A-t-on seulement cherché à comprendre qui ils étaient, quelle énergie les animait, quelles convictions les portaient, quelles valeurs fondaient leur engagement ? S’est-on demandé, un instant seulement, en marge d’une réunion, pourquoi certains restaient au lieu de se demander pourquoi les autres partaient ? A-t-on analysé de près la culture des établissements dans lesquels ils restent, leur fonctionnement, le rôle que l’équipe de direction ou de la vie scolaire y tenait, le type de partenariat tissé avec les collectivités, la façon de travailler le lien avec les familles ? A-t-on vraiment essayé de savoir si ce qui porte ces enseignants ne pouvait pas être diffusé, étendu, transmis, à ceux qui, épuisés par l’ampleur de la tâche à venir, saisissent la première occasion pour quitter l’éducation prioritaire ? Leur a-t-on, simplement, demandé ce dont ils auraient besoin, à la fois pour eux-mêmes et pour évangéliser leurs collègues ?
Reconnaissances matérielles nouvelles
On y aurait probablement trouvé autre chose que de l’argent, à commencer par une philosophie du métier différente de celle qui s’exprime en “obligations de service” réduites aux heures d’enseignement stricto sensu. Rappelons qu’un professeur certifié “doit” 18 heures de cours hebdomadaires sur 36 semaines par an : la destination du reste de son temps de travail est laissée à sa libre appréciation?; en outre, qu’il en fasse plus ou moins est indifférent en termes de carrière. Le métier est donc défini, légalement, en fonction du temps passé dans la classe, à faire la classe, l’usage du reste du temps en découlant (on pourrait imaginer, au moins conceptuellement, le raisonnement inverse et considérer que la réussite du cours procède de ce qui se joue en dehors).

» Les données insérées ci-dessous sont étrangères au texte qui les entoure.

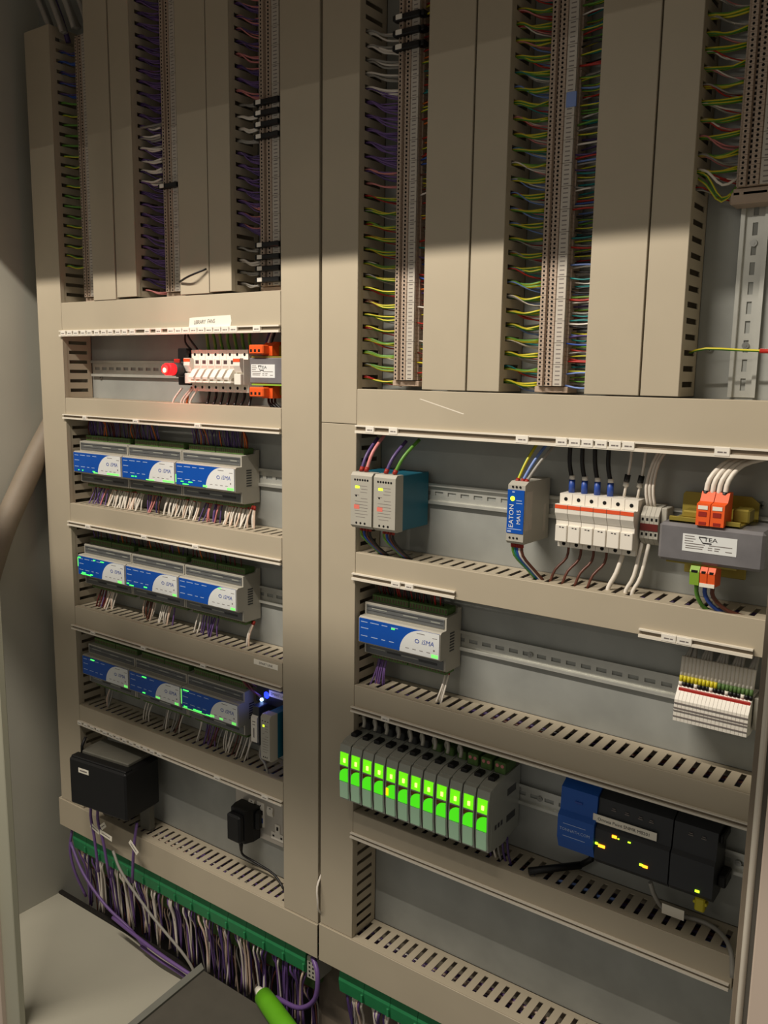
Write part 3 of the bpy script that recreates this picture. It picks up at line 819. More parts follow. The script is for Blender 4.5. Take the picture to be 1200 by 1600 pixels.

Une fois encore, on ne peut que se réjouir de voir les enseignants de l’éducation prioritaire bénéficier de reconnaissances matérielles nouvelles. Mais en continuant à tenter d’améliorer l’école et le métier d’enseignant tels qu’ils sont au lieu d’essayer d’imaginer ce qu’ils pourraient être, la “refondation” confirme n’annoncer que le nouvel avatar d’un système scolaire ancien et destiné à demeurer, au fond, inchangé. Qu’elle lui offre un visage plus humain, plus attentif aux personnes, la rend sympathique. Mais aussi, les mêmes causes produisant généralement les mêmes effets, possiblement vaine.